SUMMARY UNAUDITED PRO FORMA CONDENSED COMBINED FINANCIAL INFORMATION
The following summary unaudited pro forma condensed combined financial information is based on and derived from the separate historical financial statements of Entegris and CMC which are incorporated by reference elsewhere in this offering memorandum, after giving effect to the Merger and the other Transactions and gives effect to the assumptions and preliminary pro forma adjustments described in the accompanying notes to the unaudited pro forma condensed combined financial statements contained in the section entitled “Unaudited Pro Forma Condensed Combined Financial Information.” The summary unaudited pro forma condensed combined balance sheet gives effect to the Transactions as if they had occurred on December 31, 2021. The summary unaudited pro forma condensed combined statement of operations gives effect to the Transactions as if they had occurred on January 1, 2021. All amounts presented within this section are presented in thousands, except per share amounts unless otherwise noted. As a result of displaying amounts in thousands, rounding differences may exist in the tables in this section.
The summary unaudited pro forma condensed combined financial information was prepared using the acquisition method of accounting with Entegris as the acquirer of CMC. Accordingly, consideration given by Entegris to complete the Merger will be allocated to the assets and liabilities of CMC based upon their estimated fair values as of the date of completion of the Merger. Any excess of the consideration over the fair value of assets acquired and liabilities assumed is allocated to goodwill. As of the date of this offering memorandum, Entegris has not completed the detailed valuation studies necessary to arrive at the required estimates of the fair value of the CMC assets to be acquired and the liabilities to be assumed and the related allocations of purchase price, nor has it identified all adjustments necessary to conform CMC’s accounting policies to Entegris’ accounting policies. A final determination of the fair value of CMC’s assets and liabilities will be based on the actual net tangible and intangible assets and liabilities of CMC that exist as of the date of completion of the Merger and, therefore, cannot be made prior to the completion of the transaction. Accordingly, the unaudited pro forma purchase price adjustments as set forth in “Unaudited Pro Forma Condensed Combined Financial Information” are preliminary and are subject to further adjustments as additional information becomes available and as additional analyses are performed, and such further adjustments from purchase price or conforming accounting adjustments may be material. The preliminary unaudited pro forma purchase price adjustments have been made solely for the purpose of providing the summary unaudited pro forma condensed combined financial information. Entegris estimated the fair value of CMC’s assets and liabilities based on discussions with CMC’s management, preliminary valuation studies, due diligence and information presented in public filings.

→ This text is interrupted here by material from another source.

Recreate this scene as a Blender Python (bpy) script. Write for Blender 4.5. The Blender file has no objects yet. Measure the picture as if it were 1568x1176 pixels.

The summary unaudited pro forma condensed combined financial information is provided for informational purposes only. The summary unaudited pro forma condensed combined financial information is not necessarily, and should not be assumed to be, an indication of the results that would have been achieved had the Transactions been completed as of the dates indicated or that may be achieved in the future and should not be taken as representative of future consolidated results of operations or financial condition of Entegris. Furthermore, no effect has been given in the summary unaudited pro forma condensed combined statement of operations to synergies and potential cost savings, if any, that may be realized through the combination of the two companies or the costs that may be incurred in integrating their operations.
The summary unaudited pro forma condensed combined financial information should be read in conjunction with “Risk Factors,” “Summary Historical Consolidated Financial Data of Entegris,” “Summary Historical Consolidated Financial Data of CMC,” “Unaudited Pro Forma Condensed Combined Financial Information” and Entegris and CMC’s historical consolidated financial statements and related notes incorporated herein by reference. See “Incorporation By Reference” in this offering memorandum.